=== Problem to work on ===
Set the listing down again exactly, please, apart from its pictures.

=== Data block ===
• • • • •
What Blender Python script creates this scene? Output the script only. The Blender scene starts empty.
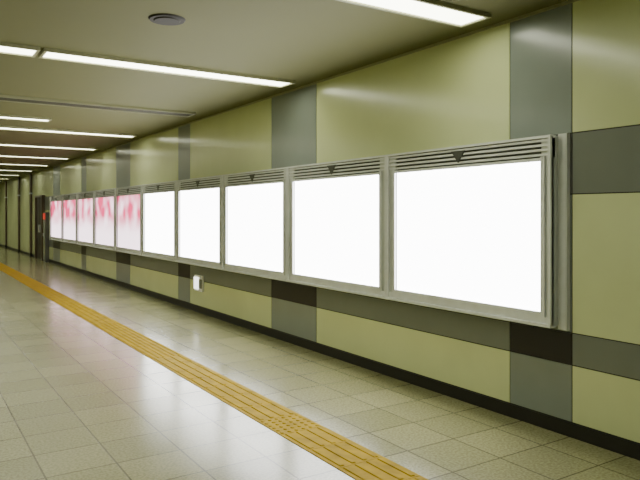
import bpy, math, random
random.seed(4)
W=3.757; CH=2.937; XL=-3.3; Y0=-4.0; Y1=34.0
# ---------------- materials ----------------
def mat(name,col,rough=.4,metal=0,emit=0,ecol=None,noise=0.0,nscale=4,spec=.5,coat=0):
    m=bpy.data.materials.new(name); m.use_nodes=True
    nt=m.node_tree; b=nt.nodes['Principled BSDF']
    b.inputs['Base Color'].default_value=(*col,1); b.inputs['Roughness'].default_value=rough
    b.inputs['Metallic'].default_value=metal; b.inputs['Specular IOR Level'].default_value=spec
    if coat: b.inputs['Coat Weight'].default_value=coat; b.inputs['Coat Roughness'].default_value=.16
    tc=nt.nodes.new('ShaderNodeTexCoord')
    if noise>0:
        n=nt.nodes.new('ShaderNodeTexNoise'); n.inputs['Scale'].default_value=nscale; n.inputs['Detail'].default_value=5
        nt.links.new(tc.outputs['Object'],n.inputs['Vector'])
        r=nt.nodes.new('ShaderNodeValToRGB')
        r.color_ramp.elements[0].position=.3; r.color_ramp.elements[1].position=.7
        r.color_ramp.elements[0].color=(*[c*(1-noise) for c in col],1)
        r.color_ramp.elements[1].color=(*[min(1,c*(1+noise)) for c in col],1)
        nt.links.new(n.outputs['Fac'],r.inputs['Fac']); nt.links.new(r.outputs['Color'],b.inputs['Base Color'])
    if emit>0:
        b.inputs['Emission Color'].default_value=(*(ecol or col),1); b.inputs['Emission Strength'].default_value=emit
    return m
M_cream=mat('cream_enamel_panel',(.63,.68,.37),.26,noise=.05,nscale=1.5,coat=.6)
M_gray=mat('gray_enamel_panel',(.215,.245,.225),.28,noise=.06,nscale=2,coat=.5)
M_band=mat('gray_band_panel',(.17,.185,.155),.32,noise=.06,nscale=2,coat=.3)
M_dgray=mat('dark_gray_panel',(.12,.12,.12),.35,noise=.06,coat=.3)
M_dark=mat('black_brown_panel',(.008,.006,.008),.35,noise=.1)
M_joint=mat('panel_joint',(.03,.03,.025),.7,noise=.1)
M_base=mat('baseboard_dark',(.010,.008,.006),.45,noise=.1)
M_ceil=mat('ceiling_paint',(.125,.125,.038),.75,noise=.03,nscale=1.0)
M_steel=mat('brushed_stainless',(.80,.82,.82),.24,metal=.25,noise=.06,nscale=12)
M_steeld=mat('stainless_side',(.46,.48,.46),.3,metal=.25,noise=.08)
M_slot=mat('header_dark_slot',(.06,.063,.055),.6,noise=.1)
M_glow=mat('lightbox_white_acrylic',(.9,.9,.9),.2,emit=12.5,ecol=(1,1,1),noise=0)
M_tube=mat('fluorescent_diffuser',(.9,.9,.8),.3,emit=9.8,ecol=(.98,1,.77))
M_fix=mat('fixture_trim',(.30,.30,.17),.5,noise=.04)
M_unlit=mat('vent_slats',(.06,.06,.03),.6,noise=.1)
M_spk=mat('speaker_grille',(.018,.014,.008),.7,noise=.15,nscale=60)
M_yel=mat('tactile_yellow',(.33,.215,.001),.65,noise=.22,nscale=9,spec=.08)
M_red=mat('red_enamel',(.6,.03,.02),.4,emit=.6,ecol=(1,.05,.03),noise=.05)
M_white=mat('white_plastic',(.75,.75,.68),.4,noise=.03)
M_door=mat('door_brown_paint',(.045,.035,.028),.4,noise=.1)
M_brown=mat('post_brown',(.09,.065,.04),.45,noise=.1)

def poster_mat():
    m=bpy.data.materials.new('poster_red_and_white'); m.use_nodes=True
    nt=m.node_tree; b=nt.nodes['Principled BSDF']; L=nt.links.new
    tc=nt.nodes.new('ShaderNodeTexCoord'); sep=nt.nodes.new('ShaderNodeSeparateXYZ'); L(tc.outputs['Object'],sep.inputs[0])
    n=nt.nodes.new('ShaderNodeTexNoise'); n.inputs['Scale'].default_value=2.2; n.inputs['Detail'].default_value=1; L(tc.outputs['Object'],n.inputs['Vector'])
    mr=nt.nodes.new('ShaderNodeMapRange'); L(sep.outputs['Z'],mr.inputs['Value']); mr.interpolation_type='SMOOTHSTEP'
    mr.inputs['From Min'].default_value=1.05; mr.inputs['From Max'].default_value=1.5
    mu=nt.nodes.new('ShaderNodeMath'); mu.operation='MULTIPLY'; L(mr.outputs[0],mu.inputs[0])
    r1=nt.nodes.new('ShaderNodeValToRGB'); L(n.outputs['Fac'],r1.inputs['Fac'])
    r1.color_ramp.elements[0].position=.25; r1.color_ramp.elements[1].position=.58
    r1.color_ramp.elements[0].color=(.1,.1,.1,1); r1.color_ramp.elements[1].color=(.97,.97,.97,1)
    L(r1.outputs['Color'],mu.inputs[1])
    mx=nt.nodes.new('ShaderNodeMix'); mx.data_type='RGBA'
    L(mu.outputs[0],mx.inputs['Factor'])
    mx.inputs['A'].default_value=(1,.80,.90,1); mx.inputs['B'].default_value=(.5,.015,.09,1)
    L(mx.outputs['Result'],b.inputs['Base Color']); L(mx.outputs['Result'],b.inputs['Emission Color'])
    b.inputs['Emission Strength'].default_value=3.2; b.inputs['Roughness'].default_value=.3
    return m
M_poster=poster_mat()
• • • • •
=== Output of the task ===
What Blender Python script creates this scene? Output the script only. The Blender scene starts empty.
import bpy, math, random
random.seed(4)
W=3.757; CH=2.937; XL=-3.3; Y0=-4.0; Y1=34.0
# ---------------- materials ----------------
def mat(name,col,rough=.4,metal=0,emit=0,ecol=None,noise=0.0,nscale=4,spec=.5,coat=0):
    m=bpy.data.materials.new(name); m.use_nodes=True
    nt=m.node_tree; b=nt.nodes['Principled BSDF']
    b.inputs['Base Color'].default_value=(*col,1); b.inputs['Roughness'].default_value=rough
    b.inputs['Metallic'].default_value=metal; b.inputs['Specular IOR Level'].default_value=spec
    if coat: b.inputs['Coat Weight'].default_value=coat; b.inputs['Coat Roughness'].default_value=.16
    tc=nt.nodes.new('ShaderNodeTexCoord')
    if noise>0:
        n=nt.nodes.new('ShaderNodeTexNoise'); n.inputs['Scale'].default_value=nscale; n.inputs['Detail'].default_value=5
        nt.links.new(tc.outputs['Object'],n.inputs['Vector'])
        r=nt.nodes.new('ShaderNodeValToRGB')
        r.color_ramp.elements[0].position=.3; r.color_ramp.elements[1].position=.7
        r.color_ramp.elements[0].color=(*[c*(1-noise) for c in col],1)
        r.color_ramp.elements[1].color=(*[min(1,c*(1+noise)) for c in col],1)
        nt.links.new(n.outputs['Fac'],r.inputs['Fac']); nt.links.new(r.outputs['Color'],b.inputs['Base Color'])
    if emit>0:
        b.inputs['Emission Color'].default_value=(*(ecol or col),1); b.inputs['Emission Strength'].default_value=emit
    return m
M_cream=mat('cream_enamel_panel',(.63,.68,.37),.26,noise=.05,nscale=1.5,coat=.6)
M_gray=mat('gray_enamel_panel',(.215,.245,.225),.28,noise=.06,nscale=2,coat=.5)
M_band=mat('gray_band_panel',(.17,.185,.155),.32,noise=.06,nscale=2,coat=.3)
M_dgray=mat('dark_gray_panel',(.12,.12,.12),.35,noise=.06,coat=.3)
M_dark=mat('black_brown_panel',(.008,.006,.008),.35,noise=.1)
M_joint=mat('panel_joint',(.03,.03,.025),.7,noise=.1)
M_base=mat('baseboard_dark',(.010,.008,.006),.45,noise=.1)
M_ceil=mat('ceiling_paint',(.125,.125,.038),.75,noise=.03,nscale=1.0)
M_steel=mat('brushed_stainless',(.80,.82,.82),.24,metal=.25,noise=.06,nscale=12)
M_steeld=mat('stainless_side',(.46,.48,.46),.3,metal=.25,noise=.08)
M_slot=mat('header_dark_slot',(.06,.063,.055),.6,noise=.1)
M_glow=mat('lightbox_white_acrylic',(.9,.9,.9),.2,emit=12.5,ecol=(1,1,1),noise=0)
M_tube=mat('fluorescent_diffuser',(.9,.9,.8),.3,emit=9.8,ecol=(.98,1,.77))
M_fix=mat('fixture_trim',(.30,.30,.17),.5,noise=.04)
M_unlit=mat('vent_slats',(.06,.06,.03),.6,noise=.1)
M_spk=mat('speaker_grille',(.018,.014,.008),.7,noise=.15,nscale=60)
M_yel=mat('tactile_yellow',(.33,.215,.001),.65,noise=.22,nscale=9,spec=.08)
M_red=mat('red_enamel',(.6,.03,.02),.4,emit=.6,ecol=(1,.05,.03),noise=.05)
M_white=mat('white_plastic',(.75,.75,.68),.4,noise=.03)
M_door=mat('door_brown_paint',(.045,.035,.028),.4,noise=.1)
M_brown=mat('post_brown',(.09,.065,.04),.45,noise=.1)

def poster_mat():
    m=bpy.data.materials.new('poster_red_and_white'); m.use_nodes=True
    nt=m.node_tree; b=nt.nodes['Principled BSDF']; L=nt.links.new
    tc=nt.nodes.new('ShaderNodeTexCoord'); sep=nt.nodes.new('ShaderNodeSeparateXYZ'); L(tc.outputs['Object'],sep.inputs[0])
    n=nt.nodes.new('ShaderNodeTexNoise'); n.inputs['Scale'].default_value=2.2; n.inputs['Detail'].default_value=1; L(tc.outputs['Object'],n.inputs['Vector'])
    mr=nt.nodes.new('ShaderNodeMapRange'); L(sep.outputs['Z'],mr.inputs['Value']); mr.interpolation_type='SMOOTHSTEP'
    mr.inputs['From Min'].default_value=1.05; mr.inputs['From Max'].default_value=1.5
    mu=nt.nodes.new('ShaderNodeMath'); mu.operation='MULTIPLY'; L(mr.outputs[0],mu.inputs[0])
    r1=nt.nodes.new('ShaderNodeValToRGB'); L(n.outputs['Fac'],r1.inputs['Fac'])
    r1.color_ramp.elements[0].position=.25; r1.color_ramp.elements[1].position=.58
    r1.color_ramp.elements[0].color=(.1,.1,.1,1); r1.color_ramp.elements[1].color=(.97,.97,.97,1)
    L(r1.outputs['Color'],mu.inputs[1])
    mx=nt.nodes.new('ShaderNodeMix'); mx.data_type='RGBA'
    L(mu.outputs[0],mx.inputs['Factor'])
    mx.inputs['A'].default_value=(1,.80,.90,1); mx.inputs['B'].default_value=(.5,.015,.09,1)
    L(mx.outputs['Result'],b.inputs['Base Color']); L(mx.outputs['Result'],b.inputs['Emission Color'])
    b.inputs['Emission Strength'].default_value=3.2; b.inputs['Roughness'].default_value=.3
    return m
M_poster=poster_mat()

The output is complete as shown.